- Set task -
Of the lines in this listing, how many contain the word "wide"? Give the number and nothing else.
+===+
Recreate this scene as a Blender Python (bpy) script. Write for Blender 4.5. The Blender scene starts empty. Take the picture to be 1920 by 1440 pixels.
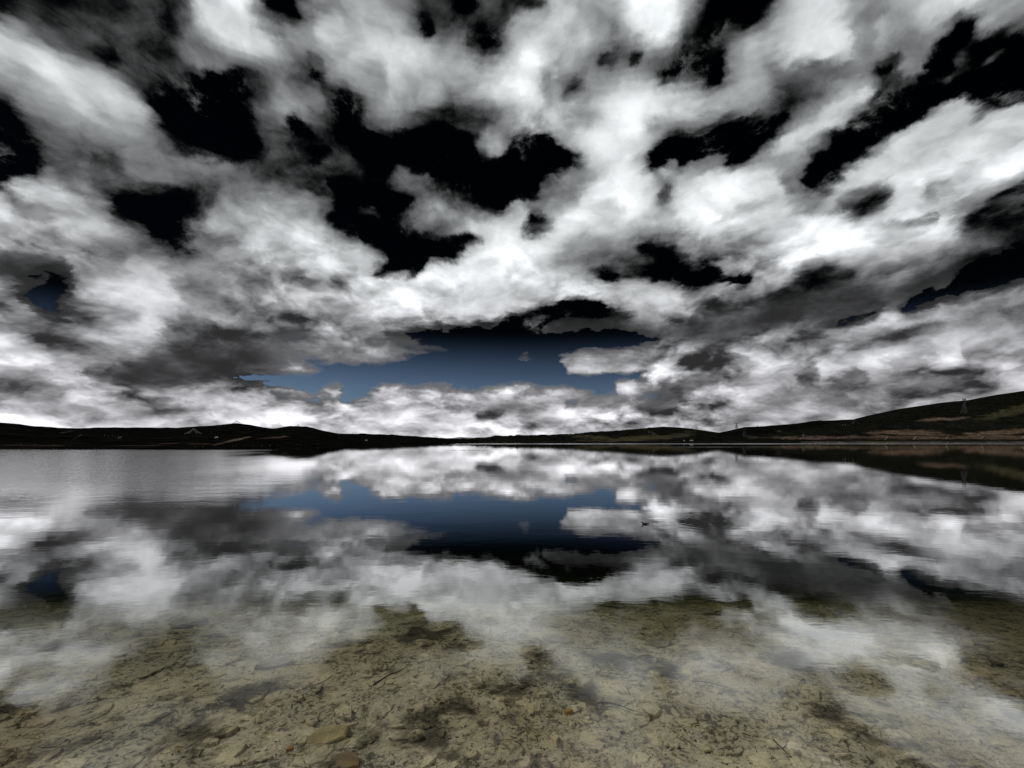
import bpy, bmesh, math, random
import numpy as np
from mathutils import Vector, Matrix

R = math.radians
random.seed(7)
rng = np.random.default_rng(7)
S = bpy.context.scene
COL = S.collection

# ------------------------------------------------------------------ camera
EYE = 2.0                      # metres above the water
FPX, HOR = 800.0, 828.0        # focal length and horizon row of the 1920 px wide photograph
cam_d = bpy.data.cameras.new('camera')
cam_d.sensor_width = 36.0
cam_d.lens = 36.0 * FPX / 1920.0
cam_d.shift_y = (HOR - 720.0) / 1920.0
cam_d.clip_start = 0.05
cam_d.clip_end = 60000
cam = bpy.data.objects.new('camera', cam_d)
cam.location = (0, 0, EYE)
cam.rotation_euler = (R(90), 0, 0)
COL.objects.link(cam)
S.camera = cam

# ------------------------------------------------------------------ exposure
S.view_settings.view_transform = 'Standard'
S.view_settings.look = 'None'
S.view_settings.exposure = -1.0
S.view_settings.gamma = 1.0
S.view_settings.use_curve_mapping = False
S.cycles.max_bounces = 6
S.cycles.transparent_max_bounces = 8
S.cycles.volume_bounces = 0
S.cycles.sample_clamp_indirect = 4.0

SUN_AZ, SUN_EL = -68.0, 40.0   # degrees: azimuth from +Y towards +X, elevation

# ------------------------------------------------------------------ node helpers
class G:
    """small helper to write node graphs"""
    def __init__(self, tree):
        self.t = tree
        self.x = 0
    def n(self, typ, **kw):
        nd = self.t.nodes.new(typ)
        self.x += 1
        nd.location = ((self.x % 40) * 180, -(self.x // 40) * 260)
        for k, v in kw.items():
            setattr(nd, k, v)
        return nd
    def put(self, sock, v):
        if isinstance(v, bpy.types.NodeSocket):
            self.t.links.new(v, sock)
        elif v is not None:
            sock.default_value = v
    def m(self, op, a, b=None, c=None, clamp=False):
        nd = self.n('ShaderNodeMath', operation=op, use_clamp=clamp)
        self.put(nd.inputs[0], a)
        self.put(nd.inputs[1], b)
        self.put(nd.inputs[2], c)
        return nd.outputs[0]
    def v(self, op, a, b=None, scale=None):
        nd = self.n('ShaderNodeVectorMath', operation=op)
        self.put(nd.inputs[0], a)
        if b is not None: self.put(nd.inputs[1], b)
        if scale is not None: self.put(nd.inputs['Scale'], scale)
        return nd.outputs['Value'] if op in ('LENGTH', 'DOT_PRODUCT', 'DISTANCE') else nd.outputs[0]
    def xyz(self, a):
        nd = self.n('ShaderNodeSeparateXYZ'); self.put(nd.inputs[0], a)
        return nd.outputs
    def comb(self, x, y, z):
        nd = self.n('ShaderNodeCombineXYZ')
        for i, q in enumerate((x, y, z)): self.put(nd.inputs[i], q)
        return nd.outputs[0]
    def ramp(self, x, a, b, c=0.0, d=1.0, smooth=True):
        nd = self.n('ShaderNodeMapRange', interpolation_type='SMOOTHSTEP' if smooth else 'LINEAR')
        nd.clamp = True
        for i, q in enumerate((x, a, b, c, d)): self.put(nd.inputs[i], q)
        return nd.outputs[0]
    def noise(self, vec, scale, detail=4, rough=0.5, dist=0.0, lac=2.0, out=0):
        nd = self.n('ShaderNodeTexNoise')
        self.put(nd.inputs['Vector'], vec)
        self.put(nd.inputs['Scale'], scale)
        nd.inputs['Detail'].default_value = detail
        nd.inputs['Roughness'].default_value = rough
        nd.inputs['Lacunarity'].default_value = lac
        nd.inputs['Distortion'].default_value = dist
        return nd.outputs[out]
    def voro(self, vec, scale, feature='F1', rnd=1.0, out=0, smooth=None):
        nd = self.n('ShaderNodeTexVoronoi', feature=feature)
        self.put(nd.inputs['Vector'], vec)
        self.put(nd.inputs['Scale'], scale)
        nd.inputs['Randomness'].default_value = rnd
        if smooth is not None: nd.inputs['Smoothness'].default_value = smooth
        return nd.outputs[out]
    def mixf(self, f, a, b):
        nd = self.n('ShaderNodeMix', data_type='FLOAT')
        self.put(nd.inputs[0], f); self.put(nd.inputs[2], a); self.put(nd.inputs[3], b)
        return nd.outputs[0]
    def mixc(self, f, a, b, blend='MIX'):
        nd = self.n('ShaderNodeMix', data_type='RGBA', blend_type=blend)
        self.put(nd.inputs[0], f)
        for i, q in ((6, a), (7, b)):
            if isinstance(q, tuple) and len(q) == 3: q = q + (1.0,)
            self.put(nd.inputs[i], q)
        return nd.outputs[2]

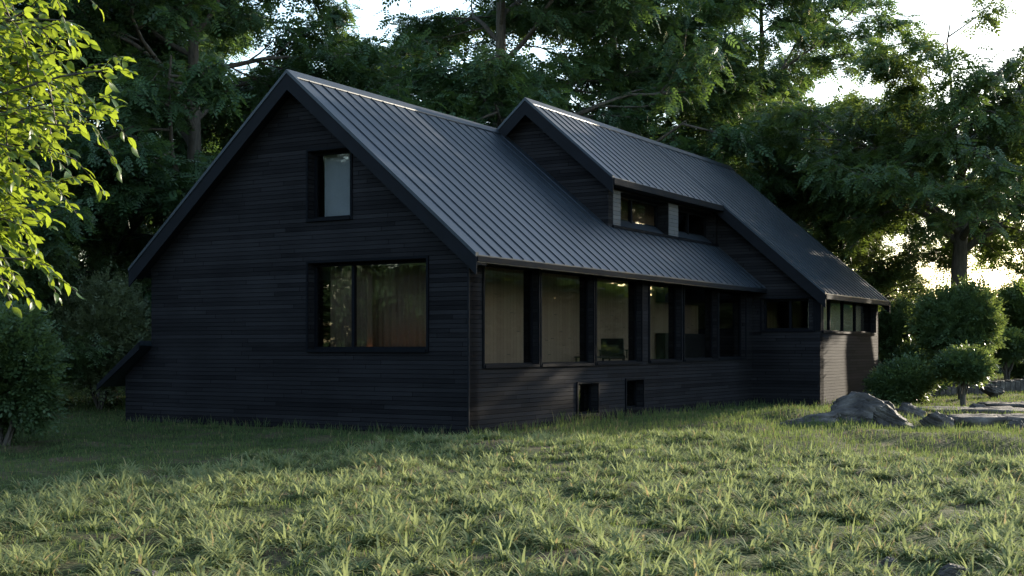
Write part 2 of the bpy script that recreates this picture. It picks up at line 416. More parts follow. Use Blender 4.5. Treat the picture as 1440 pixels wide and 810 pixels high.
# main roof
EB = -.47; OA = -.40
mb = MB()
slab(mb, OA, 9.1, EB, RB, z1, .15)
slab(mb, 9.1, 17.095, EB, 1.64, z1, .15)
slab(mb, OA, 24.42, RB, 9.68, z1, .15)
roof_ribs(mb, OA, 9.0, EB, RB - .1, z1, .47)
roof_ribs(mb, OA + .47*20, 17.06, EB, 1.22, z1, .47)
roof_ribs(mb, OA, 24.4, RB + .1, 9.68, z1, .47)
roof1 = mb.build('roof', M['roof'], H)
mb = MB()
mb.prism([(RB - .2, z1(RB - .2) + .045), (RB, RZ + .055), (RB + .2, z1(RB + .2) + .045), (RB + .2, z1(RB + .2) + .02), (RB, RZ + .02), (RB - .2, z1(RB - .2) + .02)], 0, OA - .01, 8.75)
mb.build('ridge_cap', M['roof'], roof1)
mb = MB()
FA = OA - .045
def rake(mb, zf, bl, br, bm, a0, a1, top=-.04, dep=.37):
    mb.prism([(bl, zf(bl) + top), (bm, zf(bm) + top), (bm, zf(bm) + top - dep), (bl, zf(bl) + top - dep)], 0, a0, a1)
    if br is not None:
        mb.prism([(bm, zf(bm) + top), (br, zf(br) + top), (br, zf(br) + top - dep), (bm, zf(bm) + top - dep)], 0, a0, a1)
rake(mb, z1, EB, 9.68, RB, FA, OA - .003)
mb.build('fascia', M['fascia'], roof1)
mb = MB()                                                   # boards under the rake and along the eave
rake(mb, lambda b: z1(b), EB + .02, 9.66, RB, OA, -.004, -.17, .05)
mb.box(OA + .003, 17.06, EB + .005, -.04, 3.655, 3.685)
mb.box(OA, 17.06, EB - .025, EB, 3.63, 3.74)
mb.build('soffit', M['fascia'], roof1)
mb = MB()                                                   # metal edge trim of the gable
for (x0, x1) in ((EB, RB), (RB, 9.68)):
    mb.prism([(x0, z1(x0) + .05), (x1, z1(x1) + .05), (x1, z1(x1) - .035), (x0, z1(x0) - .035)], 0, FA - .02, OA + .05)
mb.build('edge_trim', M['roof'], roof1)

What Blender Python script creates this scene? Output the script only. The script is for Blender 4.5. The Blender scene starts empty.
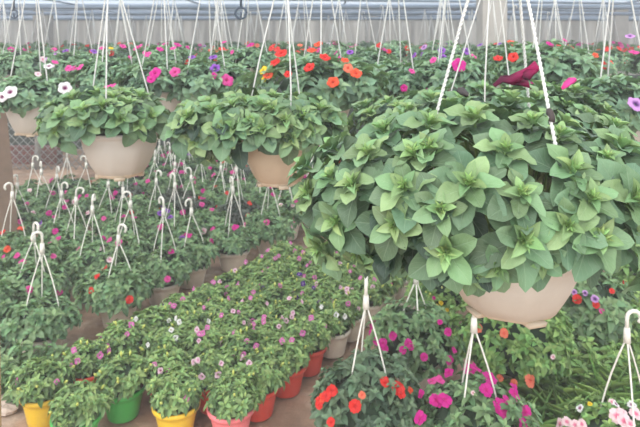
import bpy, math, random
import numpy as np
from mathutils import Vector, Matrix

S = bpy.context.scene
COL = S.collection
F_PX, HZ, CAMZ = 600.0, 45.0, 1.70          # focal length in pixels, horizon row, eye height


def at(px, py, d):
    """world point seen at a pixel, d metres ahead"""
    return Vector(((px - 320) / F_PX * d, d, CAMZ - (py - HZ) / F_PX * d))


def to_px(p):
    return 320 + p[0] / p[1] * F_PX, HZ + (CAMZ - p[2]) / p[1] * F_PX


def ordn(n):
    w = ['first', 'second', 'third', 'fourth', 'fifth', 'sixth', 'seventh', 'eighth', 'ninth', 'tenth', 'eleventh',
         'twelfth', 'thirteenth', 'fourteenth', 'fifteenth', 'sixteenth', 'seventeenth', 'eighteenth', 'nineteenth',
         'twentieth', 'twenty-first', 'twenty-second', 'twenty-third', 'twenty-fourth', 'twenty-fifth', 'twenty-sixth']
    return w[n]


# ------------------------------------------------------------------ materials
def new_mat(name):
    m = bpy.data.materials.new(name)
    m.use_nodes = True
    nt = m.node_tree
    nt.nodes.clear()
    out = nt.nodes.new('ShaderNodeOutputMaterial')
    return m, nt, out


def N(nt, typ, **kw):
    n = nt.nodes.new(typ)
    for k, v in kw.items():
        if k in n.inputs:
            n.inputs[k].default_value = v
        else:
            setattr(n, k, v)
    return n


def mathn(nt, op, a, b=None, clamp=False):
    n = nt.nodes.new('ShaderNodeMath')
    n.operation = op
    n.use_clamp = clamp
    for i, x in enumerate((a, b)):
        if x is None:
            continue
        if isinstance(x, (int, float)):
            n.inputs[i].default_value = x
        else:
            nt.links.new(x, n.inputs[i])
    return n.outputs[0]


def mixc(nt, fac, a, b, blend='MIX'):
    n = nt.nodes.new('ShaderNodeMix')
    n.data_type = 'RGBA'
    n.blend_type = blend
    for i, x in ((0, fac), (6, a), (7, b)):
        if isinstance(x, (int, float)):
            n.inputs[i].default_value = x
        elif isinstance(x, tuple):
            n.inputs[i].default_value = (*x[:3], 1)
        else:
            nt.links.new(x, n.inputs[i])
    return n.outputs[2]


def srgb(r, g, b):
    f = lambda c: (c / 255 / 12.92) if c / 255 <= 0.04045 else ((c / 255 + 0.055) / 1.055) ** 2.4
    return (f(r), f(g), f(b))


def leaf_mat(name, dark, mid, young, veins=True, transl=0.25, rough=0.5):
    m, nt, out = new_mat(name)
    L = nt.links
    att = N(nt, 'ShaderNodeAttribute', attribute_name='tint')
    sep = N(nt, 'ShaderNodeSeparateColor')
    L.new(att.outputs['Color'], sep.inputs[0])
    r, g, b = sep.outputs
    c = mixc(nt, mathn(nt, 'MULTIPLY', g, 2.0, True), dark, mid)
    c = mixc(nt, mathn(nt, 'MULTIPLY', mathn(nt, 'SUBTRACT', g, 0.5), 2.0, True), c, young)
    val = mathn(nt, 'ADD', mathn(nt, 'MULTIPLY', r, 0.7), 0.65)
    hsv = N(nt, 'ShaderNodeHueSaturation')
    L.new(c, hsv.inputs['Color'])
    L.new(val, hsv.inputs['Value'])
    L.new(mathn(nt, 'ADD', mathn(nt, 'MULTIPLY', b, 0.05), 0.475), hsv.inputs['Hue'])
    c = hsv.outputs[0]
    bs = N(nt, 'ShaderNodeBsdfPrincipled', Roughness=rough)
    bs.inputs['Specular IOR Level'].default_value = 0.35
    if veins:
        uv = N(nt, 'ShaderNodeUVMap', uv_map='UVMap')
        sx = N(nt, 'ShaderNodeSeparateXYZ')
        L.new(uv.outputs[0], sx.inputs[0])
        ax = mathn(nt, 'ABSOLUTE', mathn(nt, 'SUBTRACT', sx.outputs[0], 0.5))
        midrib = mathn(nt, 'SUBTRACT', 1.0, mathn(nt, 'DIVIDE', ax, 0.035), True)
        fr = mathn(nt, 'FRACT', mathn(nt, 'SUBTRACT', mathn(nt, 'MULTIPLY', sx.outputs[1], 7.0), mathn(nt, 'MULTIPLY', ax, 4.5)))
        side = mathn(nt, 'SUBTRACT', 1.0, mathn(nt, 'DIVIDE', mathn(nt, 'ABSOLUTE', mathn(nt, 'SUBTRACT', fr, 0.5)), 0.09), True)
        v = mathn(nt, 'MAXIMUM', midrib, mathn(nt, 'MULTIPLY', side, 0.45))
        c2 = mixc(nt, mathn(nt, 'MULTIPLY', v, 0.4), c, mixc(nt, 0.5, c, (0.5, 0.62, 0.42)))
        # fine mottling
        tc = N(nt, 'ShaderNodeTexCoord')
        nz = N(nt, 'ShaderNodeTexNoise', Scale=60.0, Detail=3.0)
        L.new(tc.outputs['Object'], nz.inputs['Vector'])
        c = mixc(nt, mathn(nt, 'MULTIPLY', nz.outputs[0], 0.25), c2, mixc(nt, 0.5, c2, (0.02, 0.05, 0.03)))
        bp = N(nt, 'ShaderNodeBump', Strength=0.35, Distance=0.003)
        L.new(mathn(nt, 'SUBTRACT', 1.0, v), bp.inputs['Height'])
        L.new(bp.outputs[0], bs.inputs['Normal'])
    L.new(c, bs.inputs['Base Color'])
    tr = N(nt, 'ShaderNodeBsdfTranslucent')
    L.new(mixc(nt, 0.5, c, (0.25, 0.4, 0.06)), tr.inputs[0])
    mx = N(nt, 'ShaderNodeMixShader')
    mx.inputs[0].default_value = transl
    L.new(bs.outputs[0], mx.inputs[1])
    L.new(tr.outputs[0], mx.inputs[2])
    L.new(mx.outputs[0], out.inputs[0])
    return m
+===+
- Full answer -
2